Bercengkrama dengan Kedamaian

Di dunia pengambilan keputusan, ada sebuah faktor yang kelihatannya kecil tapi berpengaruh besar terhadap aliran kehidupan kemudian, faktor itu bernama waktu. Bila waktunya salah, setepat apa pun keputusannya, kehidupan bisa bubar. Jika waktunya tepat, sesalah apa pun keputusannya, kemungkinan selamatnya tinggi.

Pertanyaannya kemudian, bagaimana seseorang tahu kalau waktunya tepat atau tidak? Belajar dari perjalanan spiritual samurai tersohor Miyamoto Musashi, di dalam diri manusia penuh dengan tanda-tanda yang bisa dibaca. Sedihnya, sangat sedikit ada manusia di zaman ini yang membaca tanda-tanda di dalam.

Dan kapan saja di dalam terasa tenang, damai, bebas dari ketakutan, itulah waktu paling tepat untuk mengambil keputusan penting dalam kehidupan. Sebagaimana dialami banyak penekun spiritual tingkat tinggi, begitu keputusan diambil dalam ketenangan sempurna, berikutnya banyak hal-hal yang di luar dugaan muncul sebagai kondisi yang mendukung.

Suatu hari Mahatma Gandhi sudah siap memimpin demonstrasi besar berjumlah ribuan orang untuk memprotes penjajah Inggris soal garam. Tapi begitu siap berangkat demonstrasi, Gandhiji melihat ada kemarahan di dalam dirinya. Oleh karena itu, beliau memilih meditasi dibandingkan demonstrasi.
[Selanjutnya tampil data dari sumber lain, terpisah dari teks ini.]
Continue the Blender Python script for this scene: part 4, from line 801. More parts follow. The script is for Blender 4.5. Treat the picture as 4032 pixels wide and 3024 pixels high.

Sementara ribuan pendukungnya sudah siap mendukung demonstrasi di luar, pria kurus sekaligus sederhana ini duduk hening dalam meditasi, memberi jarak yang sama pada semua emosi yang datang, tersenyum pada semua berkah kekinian yang datang.

Dalam bahasa meditasi, sadari tubuh sebagai tubuh bukan sebagai diri Anda. Sadari perasaan sebagai perasaan bukan sebagai diri Anda. Sadari pikiran sebagai pikiran, bukan sebagai diri Anda. Sadari obyek pikiran sebagai obyek pikiran, bukan sebagai diri Anda. Ini kerap disebut sebagai empat tiang kesadaran.

Tatkala Mahatma Gandhi yakin dirinya tenang, seimbang, bebas dari kemarahan, di sana beliau langsung turun memimpin demonstrasi. Dan sejarah sudah mencatat, bahkan tentara terkuat di dunia saat itu (baca: penjajah Inggris) harus angkat kaki dari India.

Pelajarannya sederhana, ketenangan dan kedamaian serupa alamatnya jiwa di dalam. Begitu jiwa berumah damai di dalam, banyak hal di luar dugaan bisa muncul untuk mendukung perjalanan kehidupan kemudian. Sayangnya, di zaman ini banyak jiwa yang bernasib mirip dengan anak-anak tersesat yang tidak tahu rumahnya di mana.

Sebagai akibatnya, di rumah salah, di kantor penuh musibah. Tidak kebayang bagaimana wajah keputusan orang-orang seperti ini. Itu sebabnya, sangat-sangat dianjurkan kepada banyak sahabat untuk bersentuhan dengan kedamaian di dalam.

Dalam bahasa sederhana namun mendalam, apa pun berkah kekiniannya, ingat selalu menerima, mengalir dan tersenyum. Terutama karena semua gerakan kehidupan adalah tarian kesempurnaan yang sama. Inilah yang disebut dengan bercengkrama dengan kedamaian. Di titik seperti ini, pengambilan keputusan jadi mudah dan indah.